The top Republican on the panel, Rep. Devin Nunes of California, said Trump had a “perfectly good reason” for wanting to investigate the role of Democrats in 2016 election interference, giving airtime to a theory that runs counter to mainstream U.S. intelligence which found that Russia intervened and favored Trump.
Nunes accused the Democratic majority of conducting a “scorched earth” effort to take down the president after the special counsel’s Russia investigation into the 2016 election failed to spark impeachment proceedings.
The veteran foreign service officers delivered heartfelt history lessons about Ukraine, a young and hopeful democracy, situated next to Russia but reaching out to the West.
Asked about Trump’s withholding military aid from such an ally, Taylor said, “It was illogical. It could not be explained. It was crazy."

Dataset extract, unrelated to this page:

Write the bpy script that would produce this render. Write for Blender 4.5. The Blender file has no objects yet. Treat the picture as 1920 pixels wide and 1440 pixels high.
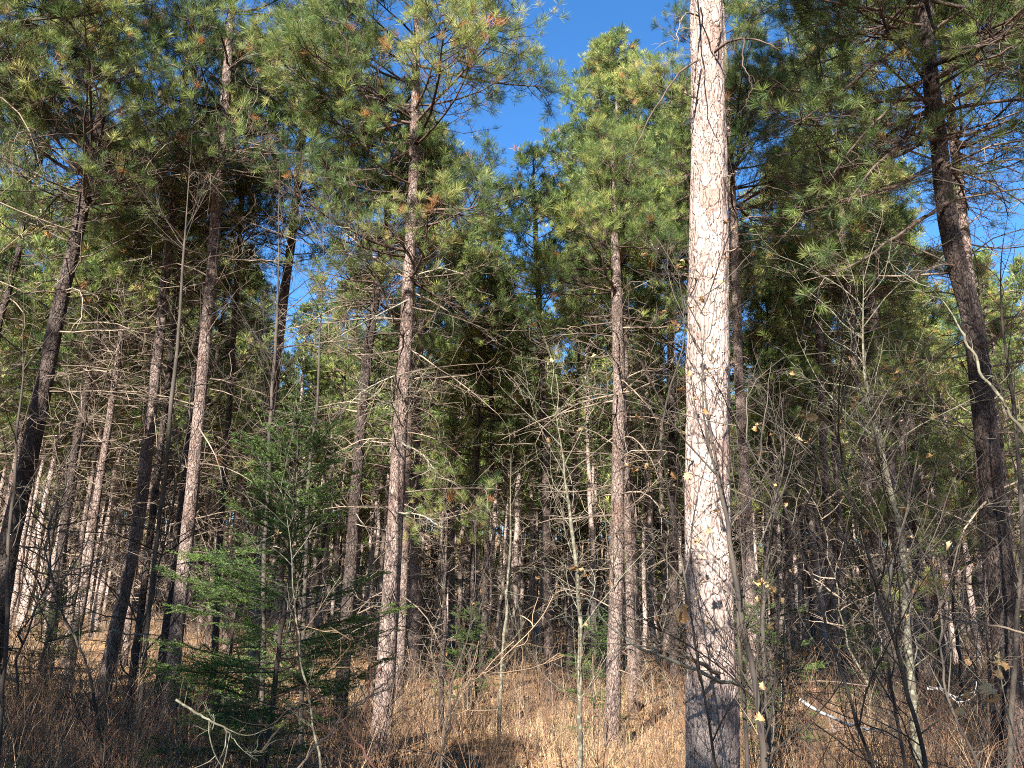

Both men defended Yovanovitch, a career officer who Kent has said was subject to Giuliani’s “campaign of lies.” She is to testify publicly Friday.
Kent, in his opening remarks, directly contradicted a core complaint against Joe Biden being raised by allies of the White House. While he said he himself raised concerns in 2015 about the vice president’s son, Hunter Biden, being on the board of Burisma, a Ukraine gas company, he “did not witness any efforts by any U.S. official to shield Burisma from scrutiny.”
Republicans sought to hear from the anonymous whistleblower by subpoenaing him for a closed-session. The panel voted down the request and Schiff and repeatedly denied the GOP claim that he knows the person.
“We will do everything necessary to protect the whistleblower’s identity,” Schiff declared.
The Constitution sets a dramatic but vague bar for impeachment, There's no consensus yet that Trump's actions at the heart of the inquiry meet the threshold of "high crimes and misdemeanors."
The anonymous whistleblower first alerted officials to concerns about the Trump phone call with Zelenskiy. The White House released a rough transcript of the telephone conversation, with portions deleted.
House Speaker Nancy Pelosi was initially reluctant to launch a formal impeachment inquiry. But she pressed ahead after the whistleblower’s complaint. She said Wednesday it was sad that the country has to undergo the inquiry with Trump, but “he will be held accountable."